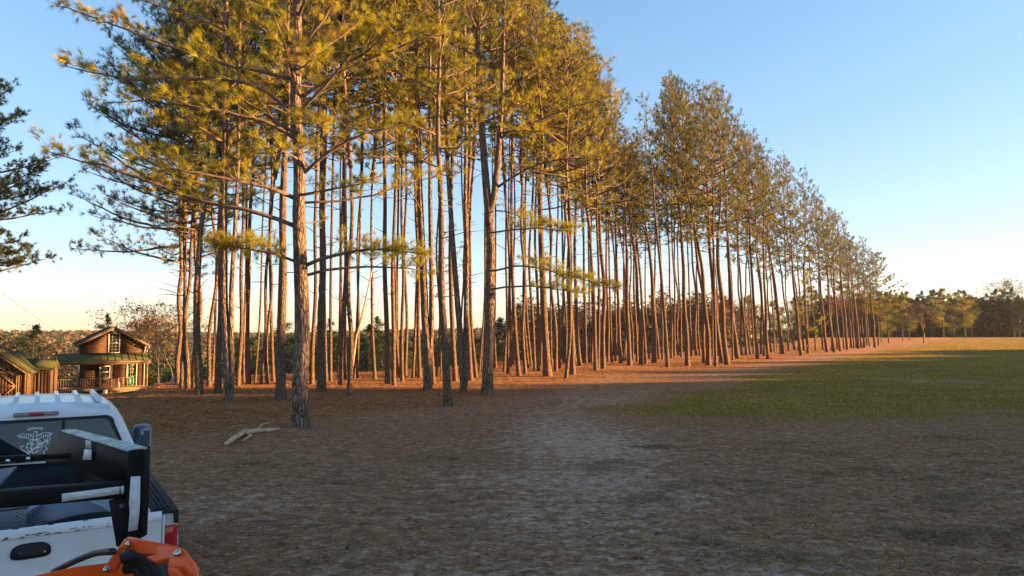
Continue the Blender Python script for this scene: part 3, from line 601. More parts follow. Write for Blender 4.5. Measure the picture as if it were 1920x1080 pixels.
hero((563, 800), [(563, 803), (562, 760), (563, 700), (567, 640), (566, 560), (563, 480), (560, 400), (562, 330), (559, 260), (553, 190), (556, 120), (558, 50), (556, -60), (552, -150)], 30, 12, [
 ([(553, 424), (520, 410), (470, 395), (400, 382), (350, 372), (290, 345), (240, 318), (160, 300), (88, 284)], -1.2, .085, dict(step=.22, start=.22, sec=1.3)),
 ([(553, 372), (525, 352), (480, 345), (430, 338), (380, 322), (320, 318), (250, 300)], -2.4, .08, dict(step=.2, start=.2, sec=1.2)),
 ([(553, 490), (535, 478), (500, 470), (450, 462), (400, 456)], -1.0, .055, dict(step=.10, start=.08, sec=.8, tw=8)),
 ([(572, 498), (600, 482), (650, 470), (700, 462), (745, 470), (790, 478)], -1.0, .075, dict(step=.13, start=.3, sec=1.0, tw=7)),
 ([(575, 516), (620, 503), (680, 498), (740, 500), (800, 506)], .6, .06, dict(step=.32, start=.45, sec=.8, tw=5)),
 ([(568, 365), (600, 358), (640, 348), (690, 345)], -1.5, .06, dict(step=.2, start=.2, sec=.9)),
 ([(568, 380), (620, 380), (680, 372), (740, 352), (820, 328)], 1.0, .05, dict(step=.4, start=.5, sec=.7)),
 ([(565, 328), (592, 300), (620, 286), (635, 262), (690, 248), (760, 232)], -.5, .075, dict(step=.22, start=.3, sec=1.1)),
 ([(556, 262), (530, 238), (495, 225), (440, 212), (380, 205), (300, 188), (200, 190)], -1.0, .08, dict(step=.2, start=.2, sec=1.25)),
 ([(553, 222), (530, 192), (500, 165), (460, 150), (400, 150), (300, 148), (210, 150), (125, 122)], -1.8, .075, dict(step=.2, start=.22, sec=1.3)),
 ([(556, 150), (520, 140), (440, 125), (380, 110), (300, 82), (210, 45), (100, 8)], .4, .075, dict(step=.2, start=.22, sec=1.3)),
 ([(562, 182), (600, 160), (640, 132), (700, 105), (760, 85), (830, 60)], -.8, .08, dict(step=.22, start=.35, sec=1.2)),
 ([(640, 132), (690, 95), (740, 45)], -1.6, .05, dict(step=.22, start=.2, sec=1.0)),
 ([(558, 98), (590, 60), (615, 15), (650, -40)], -.6, .07, dict(step=.22, start=.25, sec=1.1)),
 ([(557, 95), (535, 25), (480, 2), (420, -20)], -.8, .07, dict(step=.2, start=.2, sec=1.1)),
 ([(560, 230), (585, 235), (605, 240)], -2.2, .05, DN), ([(560, 300), (545, 290), (500, 270)], -2.6, .05, DN),
 ([(560, 130), (570, 120), (590, 110)], -2.6, .05, DN), ([(556, 200), (520, 195), (470, 188), (400, 170)], 2.4, .06, DN),
 ([(560, 420), (590, 415), (620, 410)], 1.5, .03, dict(step=.5, start=.5, sec=.5, tw=1)),
 ], 'largest foreground pine with deeply plated bark and long lit limbs reaching left', (11, .55, .98, 4.0, .8), seed=11)
hero((914, 738), [(914, 742), (914, 700), (917, 640), (918, 560), (920, 480), (919, 420), (914, 380), (908, 300), (903, 230), (898, 140), (895, 60), (892, -20)], 21, 7, [
 ([(925, 508), (945, 502), (970, 495), (1010, 503), (1060, 515), (1110, 530), (1155, 545)], -2.0, .06, dict(step=.16, start=.22, sec=1.0, tw=7)),
 ([(925, 542), (950, 536), (1000, 535), (1060, 543), (1100, 548)], -.5, .06, dict(step=.2, start=.35, sec=.9, tw=6)),
 ([(925, 436), (960, 430), (1010, 428), (1075, 434)], -1.5, .055, dict(step=.15, start=.18, sec=1.0, tw=7)),
 ([(930, 395), (960, 395), (985, 415)], -1.0, .045, dict(step=.22, start=.3, sec=.8, tw=5)),
 ([(932, 352), (965, 328), (1005, 308), (1050, 300), (1120, 292)], -1.5, .075, dict(step=.26, start=.3, sec=1.4, tw=5)),
 ([(936, 262), (960, 240), (1010, 228), (1070, 200), (1140, 185)], -1.0, .08, dict(step=.26, start=.3, sec=1.5, tw=5)),
 ([(938, 250), (970, 245), (1020, 245)], -2.5, .06, DN), ([(900, 300), (870, 290), (830, 270)], -1.5, .05, DN),
 ([(942, 180), (980, 150), (1030, 110)], -1.0, .07, dict(step=.26, start=.2, sec=1.4, tw=5)),
 ([(900, 220), (870, 190), (820, 165)], -1.0, .07, dict(step=.26, start=.2, sec=1.4, tw=5)),
 ([(945, 100), (1000, 60), (1030, 30)], -1.0, .07, dict(step=.26, start=.2, sec=1.3, tw=5)),
 ([(898, 110), (850, 80), (790, 70)], -1.0, .07, dict(step=.26, start=.2, sec=1.3, tw=5)),
 ([(897, 60), (880, 20), (850, -30)], -1.0, .07, DN), ([(945, 60), (970, 20), (980, -30)], .5, .07, DN),
 ], 'thick pine whose trunk forks in two halfway up, with flat green boughs reaching right', (12, .62, .98, 3.6, 1), stems=[([(917, 400), (926, 372), (933, 310), (937, 250), (941, 180), (944, 90), (946, 0)], (15, 5))], tuft=(26, .23, .010), seed=21)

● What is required
Leave the images out, please, and restate each line word for word.

● Answer to this problem
Continue the Blender Python script for this scene: part 3, from line 601. More parts follow. Write for Blender 4.5. Measure the picture as if it were 1920x1080 pixels.
hero((563, 800), [(563, 803), (562, 760), (563, 700), (567, 640), (566, 560), (563, 480), (560, 400), (562, 330), (559, 260), (553, 190), (556, 120), (558, 50), (556, -60), (552, -150)], 30, 12, [
 ([(553, 424), (520, 410), (470, 395), (400, 382), (350, 372), (290, 345), (240, 318), (160, 300), (88, 284)], -1.2, .085, dict(step=.22, start=.22, sec=1.3)),
 ([(553, 372), (525, 352), (480, 345), (430, 338), (380, 322), (320, 318), (250, 300)], -2.4, .08, dict(step=.2, start=.2, sec=1.2)),
 ([(553, 490), (535, 478), (500, 470), (450, 462), (400, 456)], -1.0, .055, dict(step=.10, start=.08, sec=.8, tw=8)),
 ([(572, 498), (600, 482), (650, 470), (700, 462), (745, 470), (790, 478)], -1.0, .075, dict(step=.13, start=.3, sec=1.0, tw=7)),
 ([(575, 516), (620, 503), (680, 498), (740, 500), (800, 506)], .6, .06, dict(step=.32, start=.45, sec=.8, tw=5)),
 ([(568, 365), (600, 358), (640, 348), (690, 345)], -1.5, .06, dict(step=.2, start=.2, sec=.9)),
 ([(568, 380), (620, 380), (680, 372), (740, 352), (820, 328)], 1.0, .05, dict(step=.4, start=.5, sec=.7)),
 ([(565, 328), (592, 300), (620, 286), (635, 262), (690, 248), (760, 232)], -.5, .075, dict(step=.22, start=.3, sec=1.1)),
 ([(556, 262), (530, 238), (495, 225), (440, 212), (380, 205), (300, 188), (200, 190)], -1.0, .08, dict(step=.2, start=.2, sec=1.25)),
 ([(553, 222), (530, 192), (500, 165), (460, 150), (400, 150), (300, 148), (210, 150), (125, 122)], -1.8, .075, dict(step=.2, start=.22, sec=1.3)),
 ([(556, 150), (520, 140), (440, 125), (380, 110), (300, 82), (210, 45), (100, 8)], .4, .075, dict(step=.2, start=.22, sec=1.3)),
 ([(562, 182), (600, 160), (640, 132), (700, 105), (760, 85), (830, 60)], -.8, .08, dict(step=.22, start=.35, sec=1.2)),
 ([(640, 132), (690, 95), (740, 45)], -1.6, .05, dict(step=.22, start=.2, sec=1.0)),
 ([(558, 98), (590, 60), (615, 15), (650, -40)], -.6, .07, dict(step=.22, start=.25, sec=1.1)),
 ([(557, 95), (535, 25), (480, 2), (420, -20)], -.8, .07, dict(step=.2, start=.2, sec=1.1)),
 ([(560, 230), (585, 235), (605, 240)], -2.2, .05, DN), ([(560, 300), (545, 290), (500, 270)], -2.6, .05, DN),
 ([(560, 130), (570, 120), (590, 110)], -2.6, .05, DN), ([(556, 200), (520, 195), (470, 188), (400, 170)], 2.4, .06, DN),
 ([(560, 420), (590, 415), (620, 410)], 1.5, .03, dict(step=.5, start=.5, sec=.5, tw=1)),
 ], 'largest foreground pine with deeply plated bark and long lit limbs reaching left', (11, .55, .98, 4.0, .8), seed=11)
hero((914, 738), [(914, 742), (914, 700), (917, 640), (918, 560), (920, 480), (919, 420), (914, 380), (908, 300), (903, 230), (898, 140), (895, 60), (892, -20)], 21, 7, [
 ([(925, 508), (945, 502), (970, 495), (1010, 503), (1060, 515), (1110, 530), (1155, 545)], -2.0, .06, dict(step=.16, start=.22, sec=1.0, tw=7)),
 ([(925, 542), (950, 536), (1000, 535), (1060, 543), (1100, 548)], -.5, .06, dict(step=.2, start=.35, sec=.9, tw=6)),
 ([(925, 436), (960, 430), (1010, 428), (1075, 434)], -1.5, .055, dict(step=.15, start=.18, sec=1.0, tw=7)),
 ([(930, 395), (960, 395), (985, 415)], -1.0, .045, dict(step=.22, start=.3, sec=.8, tw=5)),
 ([(932, 352), (965, 328), (1005, 308), (1050, 300), (1120, 292)], -1.5, .075, dict(step=.26, start=.3, sec=1.4, tw=5)),
 ([(936, 262), (960, 240), (1010, 228), (1070, 200), (1140, 185)], -1.0, .08, dict(step=.26, start=.3, sec=1.5, tw=5)),
 ([(938, 250), (970, 245), (1020, 245)], -2.5, .06, DN), ([(900, 300), (870, 290), (830, 270)], -1.5, .05, DN),
 ([(942, 180), (980, 150), (1030, 110)], -1.0, .07, dict(step=.26, start=.2, sec=1.4, tw=5)),
 ([(900, 220), (870, 190), (820, 165)], -1.0, .07, dict(step=.26, start=.2, sec=1.4, tw=5)),
 ([(945, 100), (1000, 60), (1030, 30)], -1.0, .07, dict(step=.26, start=.2, sec=1.3, tw=5)),
 ([(898, 110), (850, 80), (790, 70)], -1.0, .07, dict(step=.26, start=.2, sec=1.3, tw=5)),
 ([(897, 60), (880, 20), (850, -30)], -1.0, .07, DN), ([(945, 60), (970, 20), (980, -30)], .5, .07, DN),
 ], 'thick pine whose trunk forks in two halfway up, with flat green boughs reaching right', (12, .62, .98, 3.6, 1), stems=[([(917, 400), (926, 372), (933, 310), (937, 250), (941, 180), (944, 90), (946, 0)], (15, 5))], tuft=(26, .23, .010), seed=21)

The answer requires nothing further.